- GIVEN INSTRUCTION
All the data below goes into the copy word for word, but the pictures don't.

───── DATA SEGMENT ─────

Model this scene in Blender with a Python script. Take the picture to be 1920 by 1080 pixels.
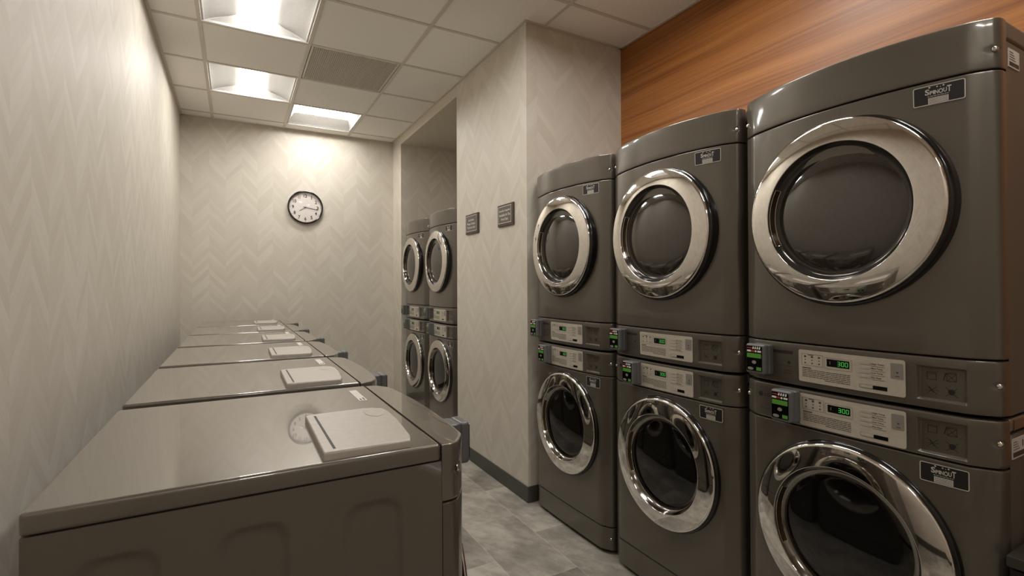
import bpy, bmesh, math, random
from mathutils import Vector, Matrix
random.seed(7)
PI = math.pi
scn = bpy.context.scene
COL = scn.collection
for o in list(bpy.data.objects): bpy.data.objects.remove(o)

# ------------------------------------------------------------------ camera
cam_d = bpy.data.cameras.new('camera'); cam = bpy.data.objects.new('camera', cam_d); COL.objects.link(cam)
yaw, pitch, roll = math.radians(29.0038), math.radians(0.3367), math.radians(-0.2657)
F = Vector((math.sin(yaw)*math.cos(pitch), math.cos(yaw)*math.cos(pitch), math.sin(pitch)))
R = Vector((math.cos(yaw), -math.sin(yaw), 0)); U = R.cross(F)
R2 = R*math.cos(roll)+U*math.sin(roll); U2 = -R*math.sin(roll)+U*math.cos(roll)
M = Matrix((( R2.x, U2.x, -F.x, 0), (R2.y, U2.y, -F.y, 0), (R2.z, U2.z, -F.z, 1.322), (0, 0, 0, 1)))
cam.matrix_world = M
cam_d.sensor_width = 36; cam_d.lens = 936.457/1920*36
cam_d.shift_y = -10.61/1920; cam_d.clip_start = .01
scn.camera = cam
# ------------------------------------------------------------------ light level
w = bpy.data.worlds.new('world'); scn.world = w; w.use_nodes = True
w.node_tree.nodes['Background'].inputs[0].default_value = (1, .95, .88, 1)
w.node_tree.nodes['Background'].inputs[1].default_value = .05
LAMP = 35.0
scn.view_settings.view_transform = 'Standard'; scn.view_settings.look = 'None'
scn.view_settings.exposure = 0.12; scn.view_settings.gamma = 1.0
scn.view_settings.use_curve_mapping = False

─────

- TASK SOLUTION
Model this scene in Blender with a Python script. Take the picture to be 1920 by 1080 pixels.
import bpy, bmesh, math, random
from mathutils import Vector, Matrix
random.seed(7)
PI = math.pi
scn = bpy.context.scene
COL = scn.collection
for o in list(bpy.data.objects): bpy.data.objects.remove(o)

# ------------------------------------------------------------------ camera
cam_d = bpy.data.cameras.new('camera'); cam = bpy.data.objects.new('camera', cam_d); COL.objects.link(cam)
yaw, pitch, roll = math.radians(29.0038), math.radians(0.3367), math.radians(-0.2657)
F = Vector((math.sin(yaw)*math.cos(pitch), math.cos(yaw)*math.cos(pitch), math.sin(pitch)))
R = Vector((math.cos(yaw), -math.sin(yaw), 0)); U = R.cross(F)
R2 = R*math.cos(roll)+U*math.sin(roll); U2 = -R*math.sin(roll)+U*math.cos(roll)
M = Matrix((( R2.x, U2.x, -F.x, 0), (R2.y, U2.y, -F.y, 0), (R2.z, U2.z, -F.z, 1.322), (0, 0, 0, 1)))
cam.matrix_world = M
cam_d.sensor_width = 36; cam_d.lens = 936.457/1920*36
cam_d.shift_y = -10.61/1920; cam_d.clip_start = .01
scn.camera = cam
# ------------------------------------------------------------------ light level
w = bpy.data.worlds.new('world'); scn.world = w; w.use_nodes = True
w.node_tree.nodes['Background'].inputs[0].default_value = (1, .95, .88, 1)
w.node_tree.nodes['Background'].inputs[1].default_value = .05
LAMP = 35.0
scn.view_settings.view_transform = 'Standard'; scn.view_settings.look = 'None'
scn.view_settings.exposure = 0.12; scn.view_settings.gamma = 1.0
scn.view_settings.use_curve_mapping = False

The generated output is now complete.